La stagione escursionistica inizia con un tepore primaverile, proprio nell'ultimo dei tre giorni della merla, partendo dalla ligure Rapallo, nel Golfo del Tigullio. Si attraversa la passeggiata sul lungomare, osservando i riflessi cristallini e lo sciabordio delle onde che sembra volerci salutare, dopo la pausa autunnale. Sopra ad uno sperone di roccia, all'inizio della passeggiata Vittorio Emanuele, si erge il grazioso castello cinquecentesco costruito a difesa contro i pirati barbareschi.
Man mano ci si inerpica su scalinate che conducono dentro frazioncine che sono incorniciate da una rigogliosa vegetazione, fra cui spiccano splendide belle fioriture di mimosa, una vera e propria "esplosione" di colore giallo, come quella dei profumati limoni e dei cedri. L'itinerario prevede un giro fra i cinque campanili per giungere a Zoagli e rientrare nella località di partenza. Incantevole la chiesetta di Sant'Ambrogio, raggiunta dopo aver costeggiato piantagioni di ulivi e di castagni, un periplo nella lussureggiante macchia mediterranea, con piante di alloro e rosmarino che adornano ville e casali.
Difficile incontrare tracce di presenze umane al di là di qualche lavoratore addetto a mansioni di giardinaggio, si ode solo in lontananza il fastidioso rombo della automobili su un'autostrada,e il rumore dei passi cadenzati dei nostri scarponi sulle foglie secche e dei bastoni telescopi sulle rocce, che attenuano la fatica dei nostri ritmati movimenti.
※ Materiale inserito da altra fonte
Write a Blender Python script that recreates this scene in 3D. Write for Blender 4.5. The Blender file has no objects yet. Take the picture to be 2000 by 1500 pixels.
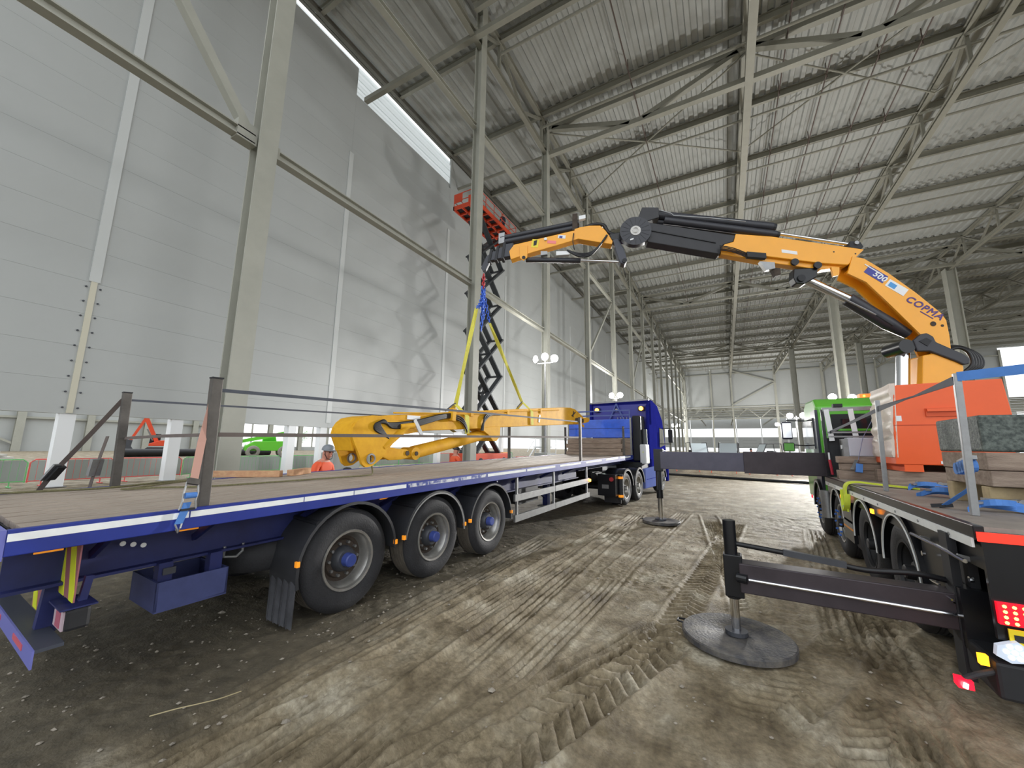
import bpy, bmesh, math, random
import numpy as np
from mathutils import Matrix, Vector, Euler
random.seed(7); np.random.seed(7)
D = bpy.data
SC = bpy.context.scene
COL = SC.collection

# ---------------------------------------------------------------- camera, sky, exposure
CAM_H = 1.72
def camera_axes(f, vx, vy, hs):
    y = Vector((vx - 1000, -(vy - 750), -f))
    z = y.cross(Vector((1, -hs, 0))).normalized()
    if z.y < 0: z = -z
    y.normalize()
    return y.cross(z), y, z
FPX = 755.0
ax, ay, az = camera_axes(FPX, 1418, 877, .013)
cam_d = D.cameras.new('camera'); cam = D.objects.new('camera', cam_d); COL.objects.link(cam)
cam_d.sensor_width = 36; cam_d.lens = FPX * 36 / 2000; cam_d.clip_end = 600; cam_d.clip_start = .05
cam.matrix_world = Matrix(((ax.x, ax.y, ax.z, 0), (ay.x, ay.y, ay.z, 0), (az.x, az.y, az.z, CAM_H), (0, 0, 0, 1)))
SC.camera = cam
world = D.worlds.new('overcast_sky'); SC.world = world; world.use_nodes = True
bg = world.node_tree.nodes['Background']; bg.inputs[0].default_value = (.93, .97, 1, 1); bg.inputs[1].default_value = 1.15
vs = SC.view_settings; vs.view_transform = 'Standard'; vs.look = 'None'; vs.gamma = 1; vs.exposure = 0.6; vs.use_curve_mapping = False
SC.cycles.adaptive_threshold = .05; SC.cycles.max_bounces = 4; SC.cycles.diffuse_bounces = 3; SC.cycles.glossy_bounces = 2; SC.cycles.transmission_bounces = 3

# ---------------------------------------------------------------- materials
MATS = {}
def mat(name, rgb, rough=.6, metal=0, var=0, scale=3, rgb2=None, bump=0, bscale=40, emit=0, coat=0, stretch=None, thr=None, alpha=None, trans=0):
    if name in MATS: return MATS[name]
    m = D.materials.new(name); m.use_nodes = True; nt = m.node_tree; b = nt.nodes['Principled BSDF']
    lin = lambda c: tuple(((x/255)/12.92 if x/255 <= .04045 else ((x/255+.055)/1.055)**2.4) for x in c) + (1,)
    c = lin(rgb)
    b.inputs['Roughness'].default_value = rough; b.inputs['Metallic'].default_value = metal
    if coat: b.inputs['Coat Weight'].default_value = coat
    if trans: b.inputs['Transmission Weight'].default_value = trans
    if var or rgb2:
        tc = nt.nodes.new('ShaderNodeTexCoord'); mp = nt.nodes.new('ShaderNodeMapping'); n = nt.nodes.new('ShaderNodeTexNoise')
        nt.links.new(tc.outputs['Object'], mp.inputs[0]); nt.links.new(mp.outputs[0], n.inputs['Vector'])
        if stretch: mp.inputs['Scale'].default_value = stretch
        n.inputs['Scale'].default_value = scale; n.inputs['Detail'].default_value = 6; n.inputs['Roughness'].default_value = .65
        r = nt.nodes.new('ShaderNodeValToRGB'); e = r.color_ramp.elements
        t = thr or (.3, .7); e[0].position, e[1].position = t
        c2 = lin(rgb2) if rgb2 else tuple(min(1, x*(1+var)) for x in c[:3]) + (1,)
        c1 = c if rgb2 else tuple(x*(1-var) for x in c[:3]) + (1,)
        e[0].color, e[1].color = c1, c2
        nt.links.new(n.outputs['Fac'], r.inputs[0]); nt.links.new(r.outputs[0], b.inputs['Base Color'])
    else:
        b.inputs['Base Color'].default_value = c
    if bump:
        tc2 = nt.nodes.new('ShaderNodeTexCoord'); n2 = nt.nodes.new('ShaderNodeTexNoise'); bp = nt.nodes.new('ShaderNodeBump')
        mp2 = nt.nodes.new('ShaderNodeMapping'); nt.links.new(tc2.outputs['Object'], mp2.inputs[0])
        if stretch: mp2.inputs['Scale'].default_value = stretch
        nt.links.new(mp2.outputs[0], n2.inputs['Vector']); n2.inputs['Scale'].default_value = bscale; n2.inputs['Detail'].default_value = 5
        bp.inputs['Strength'].default_value = bump; bp.inputs['Distance'].default_value = .02
        nt.links.new(n2.outputs['Fac'], bp.inputs['Height']); nt.links.new(bp.outputs[0], b.inputs['Normal'])
    if emit:
        b.inputs['Emission Color'].default_value = c; b.inputs['Emission Strength'].default_value = emit
        if emit < 10: m.cycles.emission_sampling = 'NONE'
    MATS[name] = m
    return m
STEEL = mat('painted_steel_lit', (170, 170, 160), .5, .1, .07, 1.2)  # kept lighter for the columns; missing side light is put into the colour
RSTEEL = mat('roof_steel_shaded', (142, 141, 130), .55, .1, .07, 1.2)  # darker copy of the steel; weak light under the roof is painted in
CLAD = mat('cladding', (178, 181, 180), .38, 0, .03, .35)
CLADTRIM = mat('cladding_trim', (200, 203, 202), .4)
SHEET = mat('roof_sheet', (168, 170, 167), .7, 0, .06, .6)
WHITE = mat('white_paint', (232, 234, 236), .45)
BLACK = mat('black_paint', (24, 25, 29), .28, 0, .15, 6)
BLACKM = mat('black_matt', (33, 34, 38), .6, 0, .2, 5)
RUBBER = mat('tyre_rubber', (46, 46, 49), .75, 0, .22, 7, bump=.25, bscale=60)
MUDRUB = mat('muddy_rubber', (110, 103, 93), .9, 0, .25, 9, bump=.3)
PLASTIC = mat('mudguard_plastic', (50, 51, 55), .5, 0, .15, 4)
BLUE = mat('trailer_blue', (35, 52, 140), .4, 0, .18, 2.5)
DBLUE = mat('chassis_blue', (30, 38, 92), .5, 0, .3, 3)
TBLUE = mat('tractor_blue', (34, 38, 124), .55, 0, .1, 2)
LBLUE = mat('tractor_light_blue', (98, 110, 168), .55, 0, .06, 2)
HBLUE = mat('headboard_blue', (46, 98, 220), .3, 0, .16, 3, coat=.3)
RIM = mat('wheel_rim', (170, 168, 164), .35, .7, .2, 8)
BROWN = mat('rusty_disc', (72, 62, 54), .8, .2, .35, 9)
HUBB = mat('hub_blue', (62, 78, 150), .4)
REFLW = mat('reflective_white', (240, 243, 243), .3, 0, .08, 5)
WORNW = mat('worn_reflective', (60, 76, 150), .4, 0, rgb2=(214, 216, 220), scale=9, thr=(.42, .55))
GALV = mat('galvanised', (150, 151, 152), .42, .65, .14, 8)
RUSTY = mat('rusty_post', (96, 92, 88), .6, .5, .25, 6)
DECK = mat('deck_board', (182, 168, 154), .7, 0, rgb2=(134, 122, 111), scale=4, stretch=(8, .6, 8), bump=.3, bscale=12)
DECK2 = mat('deck_sheet', (160, 150, 140), .65, 0, rgb2=(126, 118, 112), scale=3, bump=.2)
WOOD = mat('new_timber', (205, 165, 125), .75, 0, rgb2=(176, 128, 96), scale=3, stretch=(1, 6, 6), bump=.15)
OLDWOOD = mat('old_timber', (170, 152, 136), .85, 0, rgb2=(124, 106, 94), scale=3, stretch=(1, 5, 7), bump=.3)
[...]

Un palo di legno con due assi riporta la scritta rossa "Madonnetta" che affianca San Pantaleo. Prima di proseguire, lo sguardo staziona su statue e incisioni, riprese da ripetuti scatti fotografici. Ci si accorge che cadono gocce di pioggia e subito dopo anche leggeri chicchi di grandine che ci costringono a indossare le giacche a vento, pur con il sole che continua a risplendere. Come non pensare a un segnale divino in questo tour fra chiese che si ergono come muti baluardi di una civiltà che sembra essersi fermata a ritmi arcaici connotati dallo scoccare delle ore, tramite le assordanti campane. Probabilmente si avverte come un'intrusione questo passaggio di una cinquantina di novelli forestieri che profanano il luogo, non si sa bene a quale titolo.
Si giunge a Zoagli dopo che il cielo si è ammantato di un velo di grigiore che agita il mare a tal punto da inzuppare alcuni temerari che si erano avvicinati per carpirne l'intenso profumo intriso di salsedine. Già nell'Ottocento era un centro turistico ambìto da personaggi illustri, come Friedrich Nietzsche, Ezra Pound e il pittore Vasilij Kandinskij.
La prima cosa che si nota arrivando è uno strano edificio, un po' villa un po'fortezza medieval, si tratta del castello Sem Benelli, l'autore del dramma "La cena delle beffe". All'inizio del Novecento, egli troppo fiducioso del successo ottenuto, decise di costruirsi questa eccentrica dimora dilapidando il patrimonio e finì col vivere nella dependance dopo averlo venduto.
Si prosegue per la Chiesa di San Martino e poi per San Pietro di Rovereto. Lo sguardo si perde in lontananza per ripagare la fatica con suggestioni visive e olfattive. Ogni tanto si notano qua e là fiori insoliti, veri e propri tesori di una natura generosa e creativa.
Dopo le località di Costa e Oliveto, si giunge a Cerisola, dove la chiesa sembra essere un simbolo di noi ritrovati viandanti ed è opportunamente consacrata a San Pellegrino.
Il tempo non sembra più promettere nulla di buono quando si arriva a Semorile e alla Chiesa di San Giovanni Battista. Si stenta a credere come possano essere state edificate tutti questi simboli della cristianità in fazzoletti di terra incastonati fra terrazzamenti e pendici boscose.
Dopo aver oltrepassato le località dal bizzarro nome di Sexi Alto e Sexi Basso si giunge, alquanto affaticati, alla cappella di Santa Maria Maddalena.
Il tratto finale di un percorso chi si è snodato su un dislivello di circa 790 metri e una lunghezza di 16,30 chilometri viene percorso sotto una pioggia insistente, per ritrovare Rapallo in una dimensione cupa e spettrale.
Si parte per fare rientro a casa, con alcuni di noi che recano in mano un fascio di ulivi, simbolo di quella pace interiore raggiunta con il giro fra i cinque campanili e, poco dopo averli lasciati alle spalle, ci si accorge che un emblematico chiarore illumina il cielo, esaltando con un fantastico gioco di colori, un tramonto di incommensurabile bellezza.